Soon — maybe as early as Friday — President Donald Trump, with Senator Marco Rubio of Florida, is expected to announce a presidential initiative that will roll back the Obama-era efforts that loosened the 56-year-old United States embargo on Cuba. How far will the president go?
More important than the actual content of the executive changes, though, will be how the United States Congress, businesses and other interested groups react to Mr. Trump’s reversal of policies that, according to Pew Research Center, 75 percent of Americans support.
Key, too, will be the reaction of the Cuban government. For the past half-century, the gerontocratic Cuban regime has survived because the embargo has not just isolated the Cuban people from their closest neighbor of more than 300 million — including close to two million fellow Cubans — but also provided a convenient excuse for the regime’s economic failure.
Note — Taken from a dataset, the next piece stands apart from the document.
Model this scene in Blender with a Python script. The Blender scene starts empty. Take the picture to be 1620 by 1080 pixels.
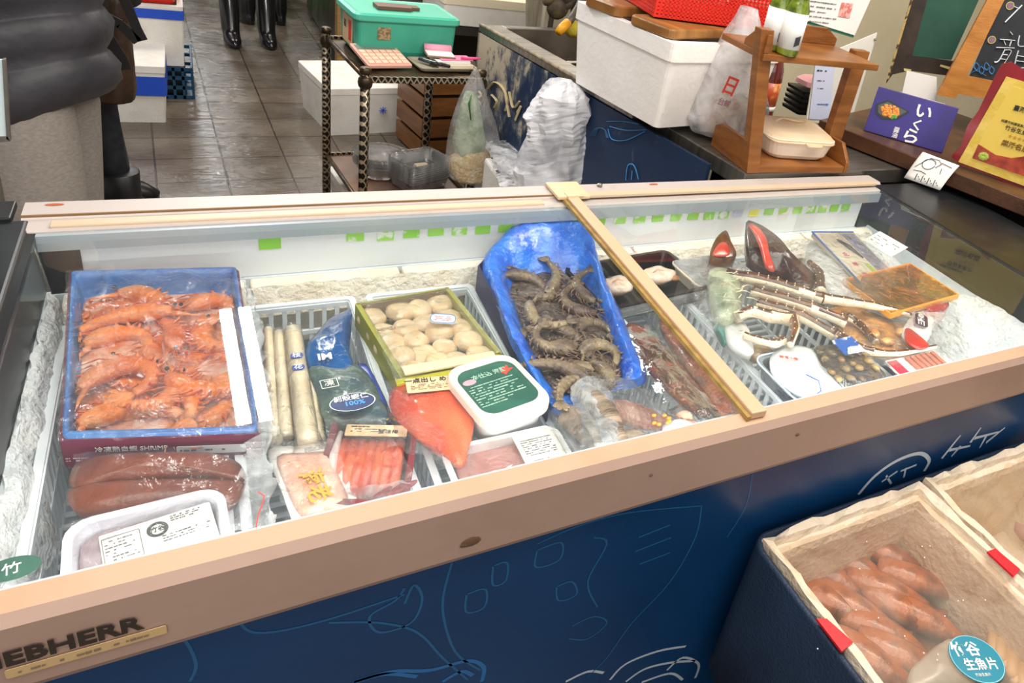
import bpy, bmesh, math, random
from math import pi, sin, cos, radians, atan2, hypot
from mathutils import Vector, Matrix, noise
rnd = random.Random(7)
SC = bpy.context.scene
COL = SC.collection

# ------------------------------------------------------------------ camera
CH = 1.475                                  # camera height above the floor
VX, VY = (2957.0, 226.0), (272.0, -365.0)   # where the freezer's long and cross edges meet
PX0, PY0 = 1030.0, 382.0                    # optical axis: the photo is a crop
ax, ay = VX[0]-PX0, VX[1]-PY0
bx_, by_ = VY[0]-PX0, VY[1]-PY0
FOC = math.sqrt(-(ax*bx_+ay*by_))
wX = Vector((ax, ay, FOC)).normalized()
wY = Vector((bx_, by_, FOC)).normalized()
wZ = wX.cross(wY)
if wZ.y > 0: wZ = -wZ
RT = Matrix((wX, wY, wZ))                   # photo-camera vector -> world vector
CAM = Vector((0, 0, CH))
cd = bpy.data.cameras.new('camera'); cam = bpy.data.objects.new('camera', cd); COL.objects.link(cam)
cx_, cy_, cz_ = RT @ Vector((1, 0, 0)), -(RT @ Vector((0, 1, 0))), -(RT @ Vector((0, 0, 1)))
cm = Matrix((cx_, cy_, cz_)).transposed().to_4x4(); cm.translation = CAM
cam.matrix_world = cm
cd.sensor_width = 36; cd.lens = FOC/1620*36; cd.shift_x = (810-PX0)/1620; cd.shift_y = -(540-PY0)/1620; cd.clip_start = .02; cd.clip_end = 60
SC.camera = cam

def ray(px, py): return RT @ Vector((px-PX0, py-PY0, FOC))
def G(px, py, z):
    "point of the level plane z seen at a photo pixel"
    d = ray(px, py); t = (z-CH)/d.z; return CAM + d*t
def V(px, py, Y):
    "point of the upright plane y=Y seen at a photo pixel"
    d = ray(px, py); return CAM + d*(Y/d.y)
def Q(tl, tr, br, bl, z):
    a, b, c, d = (G(p[0], p[1], z) for p in (tl, tr, br, bl))
    ctr = (a+b+c+d)/4; u = ((b-a)+(c-d))/2; w = ((a-d)+(b-c))/2
    return ctr, atan2(u.y, u.x), u.length, w.length

# ------------------------------------------------------------------ light
def s2l(c): return c/12.92 if c <= .04045 else ((c+.055)/1.055)**2.4
def C(h, a=1.0):
    h = h.lstrip('#'); return tuple(s2l(int(h[i:i+2], 16)/255) for i in (0, 2, 4)) + (a,)
w = bpy.data.worlds.new('room_light'); SC.world = w; w.use_nodes = True
w.node_tree.nodes['Background'].inputs[0].default_value = (1.0, .955, .90, 1)
w.node_tree.nodes['Background'].inputs[1].default_value = .52
def lamp(name, loc, sx, sy, power, col=(1, .95, .88), look=(0, 0, -1)):
    l = bpy.data.lights.new(name, 'AREA'); l.shape = 'RECTANGLE'; l.size = sx; l.size_y = sy
    l.energy = power; l.color = col
    o = bpy.data.objects.new(name, l); COL.objects.link(o); o.location = loc
    o.rotation_euler = Vector(look).to_track_quat('-Z', 'Y').to_euler()
    return o
def over(px, py, zt):
    p = G(px, py, .83); k = (zt-.83)/(CH-.83)
    return Vector((p.x+p.x*k, p.y+p.y*k, zt))
for i, (a, b) in enumerate((((356, 486), (386, 667)), ((386, 483), (421, 661)))):
    A, B = over(*a, 2.4), over(*b, 2.4)
    o = lamp('fluorescent_tube_light', (A+B)/2, (A-B).length, .05, 15, (1, .97, .95))
    d = (A-B).normalized()
    o.rotation_euler = Matrix((d, Vector((0, 0, 1)).cross(d)*1.0, Vector((0, 0, 1)))).transposed().to_euler()
lamp('overhead_fill_light', (.4, .5, 2.7), 3.2, 1.6, 78, (1, .95, .89))  # added overhead fill, placed where the glass does not mirror it
lamp('overhead_fill_light', (-.6, -1.6, 2.3), 3.6, 1.6, 34, (1, .96, .92), (.15, .7, -.8))  # added fill from behind the camera, not a known fixture
lamp('background_fill_light', (1.9, 5.5, 2.7), 3.0, .6, 70, (1, .92, .80), (0, -.6, -1))  # added fill for the background, no known strip lamp
for x_ in (.0, .55, 1.1): lamp('freezer_strip_light', (x_, .606, .808), .5, .016, .75, (1, .97, .92), (0, .8, -.6))
lamp('aisle_light', (-.5, 5.4, 2.75), 1.2, .7, 26, (1, .97, .93))
gp_ = G(310, 300, 0); lamp('aisle_light', tuple(Vector((gp_.x, gp_.y, 0))*(1+2.75/CH)+Vector((0, 0, 2.75))), .30, .12, 45, (.9, .96, 1))
lamp('wall_fill_light', (2.0, .75, 2.65), .9, .5, 26, (1, .93, .82), (.1, .75, -.9))  # added fill to brighten the dim wall and boards behind the counter
lamp('aisle_light', (-.3, 9.0, 2.6), .12, 1.5, 26, (1, .97, .93), (0, -.5, -1))
lamp('aisle_light', (.9, 8.2, 2.7), .12, 1.5, 26, (1, .97, .93), (0, -.5, -1))
lamp('aisle_light', (-1.2, 7.6, 2.6), 1.0, .25, 30, (.95, .97, 1), (0, -.5, -1))
SC.cycles.transparent_max_bounces = 40
SC.view_settings.view_transform = 'Standard'; SC.view_settings.look = 'None'
SC.view_settings.gamma = 1; SC.view_settings.exposure = 0.0; SC.view_settings.use_curve_mapping = False

# ------------------------------------------------------------------ materials
MATS = {}
def nt(name):
    m = bpy.data.materials.new(name); m.use_nodes = True; t = m.node_tree
    return m, t, t.nodes['Principled BSDF'], t.nodes['Material Output']
def mat(name, col, rough=.5, metal=0.0, col2=None, scale=12.0, thr=(.4, .65), bump=0.0, bscale=60.0, coat=0.0, rand=0.0, trans=0.0, sub=0.0, detail=4.0, stretch=None, emit=0.0, spec=None):
    if name in MATS: return MATS[name]
    m, t, p, out = nt(name); N, L = t.nodes, t.links
    p.inputs['Base Color'].default_value = C(col)
    p.inputs['Roughness'].default_value = rough; p.inputs['Metallic'].default_value = metal
    if coat: p.inputs['Coat Weight'].default_value = coat; p.inputs['Coat Roughness'].default_value = .12
    if trans: p.inputs['Transmission Weight'].default_value = trans
    if spec is not None: p.inputs['Specular IOR Level'].default_value = spec
    if sub:
        p.inputs['Subsurface Weight'].default_value = sub; p.inputs['Subsurface Radius'].default_value = (.012, .006, .004); p.inputs['Subsurface Scale'].default_value = 1
    tc = N.new('ShaderNodeTexCoord'); vec = tc.outputs['Object']
    if stretch:
        mp = N.new('ShaderNodeMapping'); mp.inputs['Scale'].default_value = stretch; L.new(vec, mp.inputs[0]); vec = mp.outputs[0]
    last = None
    if col2:
        nz = N.new('ShaderNodeTexNoise'); nz.inputs['Scale'].default_value = scale; nz.inputs['Detail'].default_value = detail
        L.new(vec, nz.inputs['Vector'])
        r = N.new('ShaderNodeValToRGB'); r.color_ramp.elements[0].position = thr[0]; r.color_ramp.elements[1].position = thr[1]
        r.color_ramp.elements[0].color = C(col); r.color_ramp.elements[1].color = C(col2)
        L.new(nz.outputs['Fac'], r.inputs[0]); last = r.outputs[0]
    if rand:
        oi = N.new('ShaderNodeObjectInfo'); hs = N.new('ShaderNodeHueSaturation')
        mr = N.new('ShaderNodeMapRange'); mr.inputs[3].default_value = 1-rand; mr.inputs[4].default_value = 1+rand
        L.new(oi.outputs['Random'], mr.inputs[0]); L.new(mr.outputs[0], hs.inputs['Value'])
        mh = N.new('ShaderNodeMapRange'); mh.inputs[3].default_value = .5-rand*.05; mh.inputs[4].default_value = .5+rand*.05
        L.new(oi.outputs['Random'], mh.inputs[0]); L.new(mh.outputs[0], hs.inputs['Hue'])
        if last: L.new(last, hs.inputs['Color'])
        else: hs.inputs['Color'].default_value = C(col)
        last = hs.outputs[0]
    if last: L.new(last, p.inputs['Base Color'])
    if bump:
        nb = N.new('ShaderNodeTexNoise'); nb.inputs['Scale'].default_value = bscale; nb.inputs['Detail'].default_value = 3
        L.new(vec, nb.inputs['Vector']); b = N.new('ShaderNodeBump'); b.inputs['Strength'].default_value = bump; b.inputs['Distance'].default_value = .01
        L.new(nb.outputs['Fac'], b.inputs['Height']); L.new(b.outputs[0], p.inputs['Normal'])
    if emit:
        p.inputs['Emission Color'].default_value = C(col); p.inputs['Emission Strength'].default_value = emit
    MATS[name] = m; return m
def film(name, tint='#ffffff', haze=.12, hazecol='#ffffff', gloss=.5, rough=.12, bump=.6, bscale=25.0, detail=5):
    "clear plastic: see-through with a little milky body and crinkled highlights"
    if name in MATS: return MATS[name]
    m, t, p, out = nt(name); N, L = t.nodes, t.links; N.remove(p)
    tr = N.new('ShaderNodeBsdfTransparent'); tr.inputs[0].default_value = C(tint)
    df = N.new('ShaderNodeBsdfDiffuse'); df.inputs[0].default_value = C(hazecol)
    gl = N.new('ShaderNodeBsdfGlossy'); gl.inputs[0].default_value = (1, 1, 1, 1); gl.inputs['Roughness'].default_value = rough
    tc = N.new('ShaderNodeTexCoord'); nz = N.new('ShaderNodeTexNoise'); nz.inputs['Scale'].default_value = bscale; nz.inputs['Detail'].default_value = detail; nz.inputs['Distortion'].default_value = .8
    L.new(tc.outputs['Object'], nz.inputs['Vector'])
    bm = N.new('ShaderNodeBump'); bm.inputs['Strength'].default_value = bump; bm.inputs['Distance'].default_value = .02
    L.new(nz.outputs['Fac'], bm.inputs['Height']); L.new(bm.outputs[0], gl.inputs['Normal'])
    hz = N.new('ShaderNodeMapRange'); hz.inputs[1].default_value = .35; hz.inputs[2].default_value = .7; hz.inputs[3].default_value = haze*.45; hz.inputs[4].default_value = haze*1.6
    L.new(nz.outputs['Fac'], hz.inputs[0])
    m1 = N.new('ShaderNodeMixShader'); L.new(hz.outputs[0], m1.inputs[0]); L.new(tr.outputs[0], m1.inputs[1]); L.new(df.outputs[0], m1.inputs[2])
    fr = N.new('ShaderNodeFresnel'); fr.inputs[0].default_value = 1.45; L.new(bm.outputs[0], fr.inputs['Normal'])
    mu = N.new('ShaderNodeMath'); mu.operation = 'MULTIPLY'; mu.inputs[1].default_value = gloss; L.new(fr.outputs[0], mu.inputs[0])
    m2 = N.new('ShaderNodeMixShader'); L.new(mu.outputs[0], m2.inputs[0]); L.new(m1.outputs[0], m2.inputs[1]); L.new(gl.outputs[0], m2.inputs[2])
    L.new(m2.outputs[0], out.inputs[0]); MATS[name] = m; return m

def tile_mat():
    m, t, p, out = nt('wet floor tile'); N, L = t.nodes, t.links
    tc = N.new('ShaderNodeTexCoord')
    mp = N.new('ShaderNodeMapping'); mp.inputs['Rotation'].default_value = (0, 0, -.045)
    g_ = Matrix.Rotation(-.045, 4, 'Z') @ G(449.5, 247, 0); mp.inputs['Location'].default_value = (-g_.x, -g_.y, 0)
    L.new(tc.outputs['Object'], mp.inputs[0])
    br = N.new('ShaderNodeTexBrick'); br.offset = 0; br.inputs['Scale'].default_value = 1
    br.inputs['Brick Width'].default_value = .250; br.inputs['Row Height'].default_value = .246; br.inputs['Mortar Size'].default_value = .004; br.inputs['Mortar Smooth'].default_value = .3
    br.inputs['Color1'].default_value = C('#776c5f'); br.inputs['Color2'].default_value = C('#6a6055'); br.inputs['Mortar'].default_value = C('#3d352c')
    L.new(mp.outputs[0], br.inputs['Vector'])
    nz = N.new('ShaderNodeTexNoise'); nz.inputs['Scale'].default_value = 5; nz.inputs['Detail'].default_value = 6; L.new(tc.outputs['Object'], nz.inputs['Vector'])
    mx = N.new('ShaderNodeMixRGB'); mx.blend_type = 'MULTIPLY'; mx.inputs[0].default_value = .7
    r = N.new('ShaderNodeValToRGB'); r.color_ramp.elements[0].position = .3; r.color_ramp.elements[1].position = .7; r.color_ramp.elements[0].color = C('#a59a90'); r.color_ramp.elements[1].color = C('#ffffff')
    L.new(nz.outputs['Fac'], r.inputs[0]); L.new(br.outputs['Color'], mx.inputs[1]); L.new(r.outputs[0], mx.inputs[2]); L.new(mx.outputs[0], p.inputs['Base Color'])
    # slate relief under the water
    mp2 = N.new('ShaderNodeMapping'); mp2.inputs['Rotation'].default_value = (0, 0, .6); mp2.inputs['Scale'].default_value = (1, 3.2, 1); L.new(tc.outputs['Object'], mp2.inputs[0])
    n2 = N.new('ShaderNodeTexNoise'); n2.inputs['Scale'].default_value = 14; n2.inputs['Detail'].default_value = 5; n2.inputs['Distortion'].default_value = 1.5; L.new(mp2.outputs[0], n2.inputs['Vector'])
    sb = N.new('ShaderNodeMath'); sb.operation = 'SUBTRACT'; L.new(n2.outputs['Fac'], sb.inputs[0]); L.new(br.outputs['Fac'], sb.inputs[1])
    b = N.new('ShaderNodeBump'); b.inputs['Strength'].default_value = .42; b.inputs['Distance'].default_value = .008; L.new(sb.outputs[0], b.inputs['Height']); L.new(b.outputs[0], p.inputs['Normal'])
    rr = N.new('ShaderNodeMapRange'); rr.inputs[3].default_value = .10; rr.inputs[4].default_value = .42; L.new(nz.outputs['Fac'], rr.inputs[0]); L.new(rr.outputs[0], p.inputs['Roughness'])
    return m
def lattice_mat():
    m, t, p, out = nt('bronze lattice post'); N, L = t.nodes, t.links
    tc = N.new('ShaderNodeTexCoord'); sp = N.new('ShaderNodeSeparateXYZ'); L.new(tc.outputs['Object'], sp.inputs[0])
    def mth(op, a, b=None):
        n = N.new('ShaderNodeMath'); n.operation = op
        for i, v_ in enumerate((a, b)):
            if v_ is None: continue
            if isinstance(v_, (int, float)): n.inputs[i].default_value = v_
            else: L.new(v_, n.inputs[i])
        return n.outputs[0]
    xy = mth('ADD', sp.outputs[0], sp.outputs[1]); al = mth('ADD', sp.outputs[2], 0.0)
    k = 2*pi/.021
    a = mth('SINE', mth('MULTIPLY', mth('ADD', xy, mth('MULTIPLY', al, .62)), k)); b = mth('SINE', mth('MULTIPLY', mth('SUBTRACT', xy, mth('MULTIPLY', al, .62)), k))
    f = mth('GREATER_THAN', mth('MAXIMUM', a, b), .72)
    mx = N.new('ShaderNodeMixRGB'); mx.inputs[1].default_value = C('#1d1712'); mx.inputs[2].default_value = C('#a8977c'); L.new(f, mx.inputs[0]); L.new(mx.outputs[0], p.inputs['Base Color'])
    p.inputs['Roughness'].default_value = .35; p.inputs['Metallic'].default_value = .5
    return m
def wood(name, a, b, sc=(3, 3, 30), rough=.38):
    return mat(name, a, rough, 0, b, 3.0, (.3, .7), .12, 20, stretch=sc, detail=6)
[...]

Despite the assertions of its advocates, the embargo’s harshness has never correlated with improvements in human rights. The worst crackdown in modern Cuban history was in April 2003, when the Cuban government rounded up 75 human rights activists and independent journalists and sentenced them to an average of 20 years in prison. That was precisely when the embargo was at its tightest, under George W. Bush’s administration, when even Cuban-Americans were restricted in how often they could travel to the island to visit relatives or send them money. (Most political prisoners were released in 2010-11 through a deal brokered by the Vatican.)
What the United States lacked then but has now is leverage. Since President Barack Obama announced the first in a series of dramatic reforms on Dec. 17, 2014, to normalize relations, the United States and Cuba have collaborated on fighting narcotics trafficking and money laundering, cooperated on improving port and airport security, and managed to secure visits from officials like the United Nations special rapporteur on human trafficking.